INFORMATION PROVIDED —
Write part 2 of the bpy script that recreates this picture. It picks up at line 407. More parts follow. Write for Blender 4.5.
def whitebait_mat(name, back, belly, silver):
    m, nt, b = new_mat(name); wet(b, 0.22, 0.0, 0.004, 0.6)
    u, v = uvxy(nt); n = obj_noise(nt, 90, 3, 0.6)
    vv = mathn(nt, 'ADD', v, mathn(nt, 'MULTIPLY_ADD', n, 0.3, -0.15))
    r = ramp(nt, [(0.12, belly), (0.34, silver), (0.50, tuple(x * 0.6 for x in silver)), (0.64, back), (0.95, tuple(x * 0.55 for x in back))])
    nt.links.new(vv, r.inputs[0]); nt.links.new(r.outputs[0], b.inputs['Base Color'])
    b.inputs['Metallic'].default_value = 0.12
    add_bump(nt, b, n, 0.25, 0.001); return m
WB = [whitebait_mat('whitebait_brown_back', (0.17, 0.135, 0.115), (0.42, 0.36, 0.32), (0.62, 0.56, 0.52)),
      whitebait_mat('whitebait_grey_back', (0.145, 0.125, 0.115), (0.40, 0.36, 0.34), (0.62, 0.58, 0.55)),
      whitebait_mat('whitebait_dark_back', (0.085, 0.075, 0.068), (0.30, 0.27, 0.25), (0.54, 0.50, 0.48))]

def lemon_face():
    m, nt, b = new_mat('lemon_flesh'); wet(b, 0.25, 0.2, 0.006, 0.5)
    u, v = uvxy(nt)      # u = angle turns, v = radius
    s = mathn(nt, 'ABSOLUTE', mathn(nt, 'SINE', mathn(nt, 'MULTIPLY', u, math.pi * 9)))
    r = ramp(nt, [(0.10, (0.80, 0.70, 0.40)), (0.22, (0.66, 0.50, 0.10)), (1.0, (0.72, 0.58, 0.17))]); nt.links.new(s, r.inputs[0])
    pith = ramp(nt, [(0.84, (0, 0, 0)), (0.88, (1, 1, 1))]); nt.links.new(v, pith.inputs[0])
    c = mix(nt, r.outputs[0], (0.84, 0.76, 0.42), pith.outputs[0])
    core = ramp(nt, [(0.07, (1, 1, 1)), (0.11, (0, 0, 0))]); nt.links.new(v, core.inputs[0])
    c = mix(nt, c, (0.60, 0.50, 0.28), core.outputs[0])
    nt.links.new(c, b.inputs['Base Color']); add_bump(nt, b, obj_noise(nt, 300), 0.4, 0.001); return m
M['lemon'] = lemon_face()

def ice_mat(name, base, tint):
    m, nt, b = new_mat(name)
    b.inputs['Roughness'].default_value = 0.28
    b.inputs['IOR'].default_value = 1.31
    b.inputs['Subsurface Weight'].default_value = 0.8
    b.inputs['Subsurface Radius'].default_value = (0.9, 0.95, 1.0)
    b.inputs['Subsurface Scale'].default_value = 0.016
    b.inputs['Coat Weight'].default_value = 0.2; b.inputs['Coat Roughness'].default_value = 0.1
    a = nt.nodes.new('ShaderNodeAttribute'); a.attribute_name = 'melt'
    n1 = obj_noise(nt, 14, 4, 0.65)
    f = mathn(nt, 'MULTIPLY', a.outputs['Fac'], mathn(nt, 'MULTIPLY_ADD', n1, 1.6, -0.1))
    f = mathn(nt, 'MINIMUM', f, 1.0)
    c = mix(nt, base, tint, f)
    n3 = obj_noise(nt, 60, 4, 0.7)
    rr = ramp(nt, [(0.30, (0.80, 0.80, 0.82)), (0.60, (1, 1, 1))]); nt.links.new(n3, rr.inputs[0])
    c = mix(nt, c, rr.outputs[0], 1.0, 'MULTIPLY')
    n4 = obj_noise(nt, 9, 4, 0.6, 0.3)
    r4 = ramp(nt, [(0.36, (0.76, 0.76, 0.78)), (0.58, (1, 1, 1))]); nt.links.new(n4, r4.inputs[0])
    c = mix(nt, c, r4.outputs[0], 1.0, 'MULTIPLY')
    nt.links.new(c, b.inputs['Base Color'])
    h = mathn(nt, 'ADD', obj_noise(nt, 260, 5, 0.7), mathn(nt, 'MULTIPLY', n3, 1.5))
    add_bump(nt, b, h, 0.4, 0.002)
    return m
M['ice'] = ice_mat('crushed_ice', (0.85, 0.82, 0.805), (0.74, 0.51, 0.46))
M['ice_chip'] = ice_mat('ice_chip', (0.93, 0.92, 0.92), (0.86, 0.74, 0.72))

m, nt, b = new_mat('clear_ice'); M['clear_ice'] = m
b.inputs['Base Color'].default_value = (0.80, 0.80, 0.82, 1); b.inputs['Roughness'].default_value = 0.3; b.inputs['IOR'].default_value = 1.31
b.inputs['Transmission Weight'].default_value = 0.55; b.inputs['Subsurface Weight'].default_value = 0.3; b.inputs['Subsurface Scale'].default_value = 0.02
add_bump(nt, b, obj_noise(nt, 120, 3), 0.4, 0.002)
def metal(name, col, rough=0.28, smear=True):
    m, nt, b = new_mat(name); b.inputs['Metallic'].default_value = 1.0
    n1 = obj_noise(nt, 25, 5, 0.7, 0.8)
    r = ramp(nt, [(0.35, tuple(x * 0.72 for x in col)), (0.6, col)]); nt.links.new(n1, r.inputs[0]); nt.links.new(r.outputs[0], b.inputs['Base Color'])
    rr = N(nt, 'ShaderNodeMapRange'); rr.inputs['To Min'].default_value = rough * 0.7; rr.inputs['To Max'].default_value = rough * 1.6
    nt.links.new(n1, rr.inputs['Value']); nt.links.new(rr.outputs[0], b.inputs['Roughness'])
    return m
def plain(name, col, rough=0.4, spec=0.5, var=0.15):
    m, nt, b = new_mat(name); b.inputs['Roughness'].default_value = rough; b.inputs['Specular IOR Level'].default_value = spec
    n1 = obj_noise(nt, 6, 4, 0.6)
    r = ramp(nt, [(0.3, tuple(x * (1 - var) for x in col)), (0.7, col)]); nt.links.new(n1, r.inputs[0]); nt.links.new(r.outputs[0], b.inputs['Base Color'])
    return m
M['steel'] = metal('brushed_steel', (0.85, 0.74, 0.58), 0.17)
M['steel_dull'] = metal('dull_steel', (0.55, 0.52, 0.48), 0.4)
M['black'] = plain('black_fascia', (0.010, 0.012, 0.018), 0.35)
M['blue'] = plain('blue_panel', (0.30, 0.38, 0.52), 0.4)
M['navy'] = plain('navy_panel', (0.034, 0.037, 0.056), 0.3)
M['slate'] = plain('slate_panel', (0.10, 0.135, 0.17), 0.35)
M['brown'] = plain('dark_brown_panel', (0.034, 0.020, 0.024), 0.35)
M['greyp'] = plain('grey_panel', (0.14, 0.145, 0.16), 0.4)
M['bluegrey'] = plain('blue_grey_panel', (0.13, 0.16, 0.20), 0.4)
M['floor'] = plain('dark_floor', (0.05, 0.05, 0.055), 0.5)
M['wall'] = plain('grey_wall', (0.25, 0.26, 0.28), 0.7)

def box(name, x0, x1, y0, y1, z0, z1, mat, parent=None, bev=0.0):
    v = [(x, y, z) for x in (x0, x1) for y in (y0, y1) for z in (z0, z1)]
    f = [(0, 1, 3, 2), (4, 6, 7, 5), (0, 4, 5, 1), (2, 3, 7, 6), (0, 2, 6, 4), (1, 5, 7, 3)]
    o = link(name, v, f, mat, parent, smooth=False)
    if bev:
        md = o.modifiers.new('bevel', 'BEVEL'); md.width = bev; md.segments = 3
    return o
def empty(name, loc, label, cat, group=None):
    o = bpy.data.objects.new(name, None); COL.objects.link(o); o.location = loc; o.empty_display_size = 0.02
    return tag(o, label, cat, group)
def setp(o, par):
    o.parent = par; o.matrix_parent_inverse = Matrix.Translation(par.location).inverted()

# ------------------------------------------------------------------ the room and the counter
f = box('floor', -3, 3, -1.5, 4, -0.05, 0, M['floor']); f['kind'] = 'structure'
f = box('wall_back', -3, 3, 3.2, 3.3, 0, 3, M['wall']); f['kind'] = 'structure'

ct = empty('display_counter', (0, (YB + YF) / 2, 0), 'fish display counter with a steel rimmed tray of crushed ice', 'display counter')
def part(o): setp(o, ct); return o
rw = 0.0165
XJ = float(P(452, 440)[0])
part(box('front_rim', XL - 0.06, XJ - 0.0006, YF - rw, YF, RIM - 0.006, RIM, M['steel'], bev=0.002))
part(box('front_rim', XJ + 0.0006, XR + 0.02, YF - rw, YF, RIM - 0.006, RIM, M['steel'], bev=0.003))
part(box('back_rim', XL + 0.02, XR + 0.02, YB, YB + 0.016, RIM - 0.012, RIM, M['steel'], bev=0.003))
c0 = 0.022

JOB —
Write out the listing's lines exactly, from its first line through the line that contains "(0.54, 0.50, 0.48))]", and stop there.

RESPONSE TO THE EXERCISE —
Write part 2 of the bpy script that recreates this picture. It picks up at line 407. More parts follow. Write for Blender 4.5.
def whitebait_mat(name, back, belly, silver):
    m, nt, b = new_mat(name); wet(b, 0.22, 0.0, 0.004, 0.6)
    u, v = uvxy(nt); n = obj_noise(nt, 90, 3, 0.6)
    vv = mathn(nt, 'ADD', v, mathn(nt, 'MULTIPLY_ADD', n, 0.3, -0.15))
    r = ramp(nt, [(0.12, belly), (0.34, silver), (0.50, tuple(x * 0.6 for x in silver)), (0.64, back), (0.95, tuple(x * 0.55 for x in back))])
    nt.links.new(vv, r.inputs[0]); nt.links.new(r.outputs[0], b.inputs['Base Color'])
    b.inputs['Metallic'].default_value = 0.12
    add_bump(nt, b, n, 0.25, 0.001); return m
WB = [whitebait_mat('whitebait_brown_back', (0.17, 0.135, 0.115), (0.42, 0.36, 0.32), (0.62, 0.56, 0.52)),
      whitebait_mat('whitebait_grey_back', (0.145, 0.125, 0.115), (0.40, 0.36, 0.34), (0.62, 0.58, 0.55)),
      whitebait_mat('whitebait_dark_back', (0.085, 0.075, 0.068), (0.30, 0.27, 0.25), (0.54, 0.50, 0.48))]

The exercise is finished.